O ditado já afirma que “costume de casa vai à praça”, e é assim, ensinando que todos merecem respeito e são iguais em direitos e deveres que se quebra o ciclo do machismo que mata mulheres todos os dias, mas não só isso, que cobra que homens não cuidem de sua saúde e negligenciem seus sentimentos.

Não imagine vocês que a busca da liberdade da mulher não encontra entraves só na classe masculina, mas na feminina também. A busca de nossa liberdade, foi a primeira neste processo, a segunda, é a busca de nossa existência como seres capazes, tanto quanto os homens, de produzir e exercer as mais altas funções intelectuais. E nosso papel, como mães e como mulheres, em nosso espaço de viver e ser, contribui para que tornemos nossos filhos menos machos e mais humanos.

Dias e dias se passam, a sociedade se diz evoluída, mas mulheres, mesmo sendo a maior parte da população, fica, ainda, na dependência do que o homem decide. Se é casada, ainda se submete à vontade do marido, por uma questão secular, que ela perpetua ao aceitar tal condição, bem como repassa para as filhas essa submissão. Os índices de violência contra a mulher só aumentam. Aumentam, porque o homem, sente necessidade, bem como se sente à vontade, para mostrar sua masculinidade tendo a mulher sob sua tutela.

Se você duvida disso, observe por exemplo em um bar, quantas mesas estão repletas de homens, enquanto suas mulheres estão em casa “em nome da moral e dos bons costumes”. Essas palavras, fazem parte da cultura machista popular. Mas se fosse ao contrário, o que aconteceria quando essa mulher chegasse em casa com sinais de embriaguez? O Homem pode ao final do trabalho, sair com os amigos para aliviar o estresse, mas a mulher, se fizer isso, passa a não ser mais bem vista como uma boa esposa ou uma boa mãe.

É hora de repensarmos que valores estamos, nós mulheres, como mães ou esposas, contribuindo para a perpetuação desse machismo. É muito comum, vermos nas famílias, as cunhadas serem colocadas em segundo plano, ou mesmo como ser desprezível, pelas irmãs sobrinhas e famílias do próprio marido. São questões como estas, que nos levam a refletir, que se tenho atitudes como estas, como posso defender a independência e o respeito da mulher. Quando eu mesma estou contribuindo com esse processo?

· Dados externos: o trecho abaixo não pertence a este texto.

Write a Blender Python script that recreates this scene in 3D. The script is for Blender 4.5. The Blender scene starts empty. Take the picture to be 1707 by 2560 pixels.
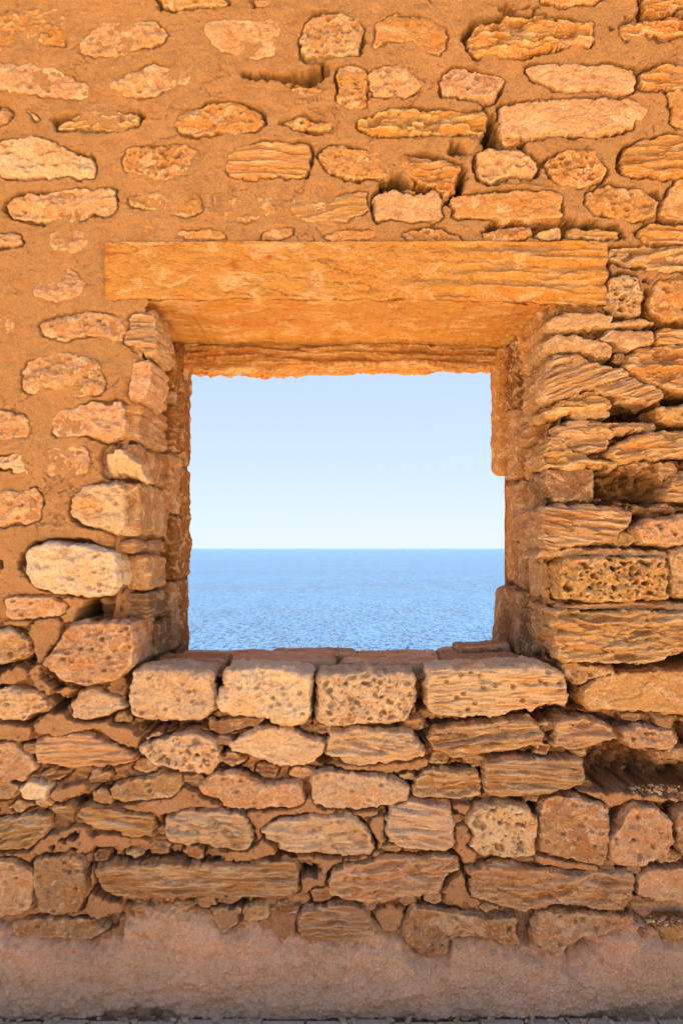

Simone de Beauvoir tem uma frase que diz: O mundo sempre pertenceu aos machos”.

Esse é o título de um de seus livros, que retrata muito bem, a dependência da mulher desde que se inventou que a mulher foi criada da costela de Adão. A submissão imposta pelo homem à mulher não é nova. Mas pode ser nova a atitude de se repensar como, eu, mulher, posso influenciar e contribuir para uma sociedade mais igualitária. Onde homens e mulheres possam viver em perfeita harmonia. Assim como diz a música de Roberto Carlos, o côncavo e convexo. Com direitos e obrigações iguais. Mas não podemos mais admitir que mulheres sejam machistas e perpetuem essa cultura. Todos somos iguais diante das Leis de Deus e dos homens. Mas precisamos urgentemente, repensar nossas atitudes, para não nos alinharmos às fileiras dos machistas.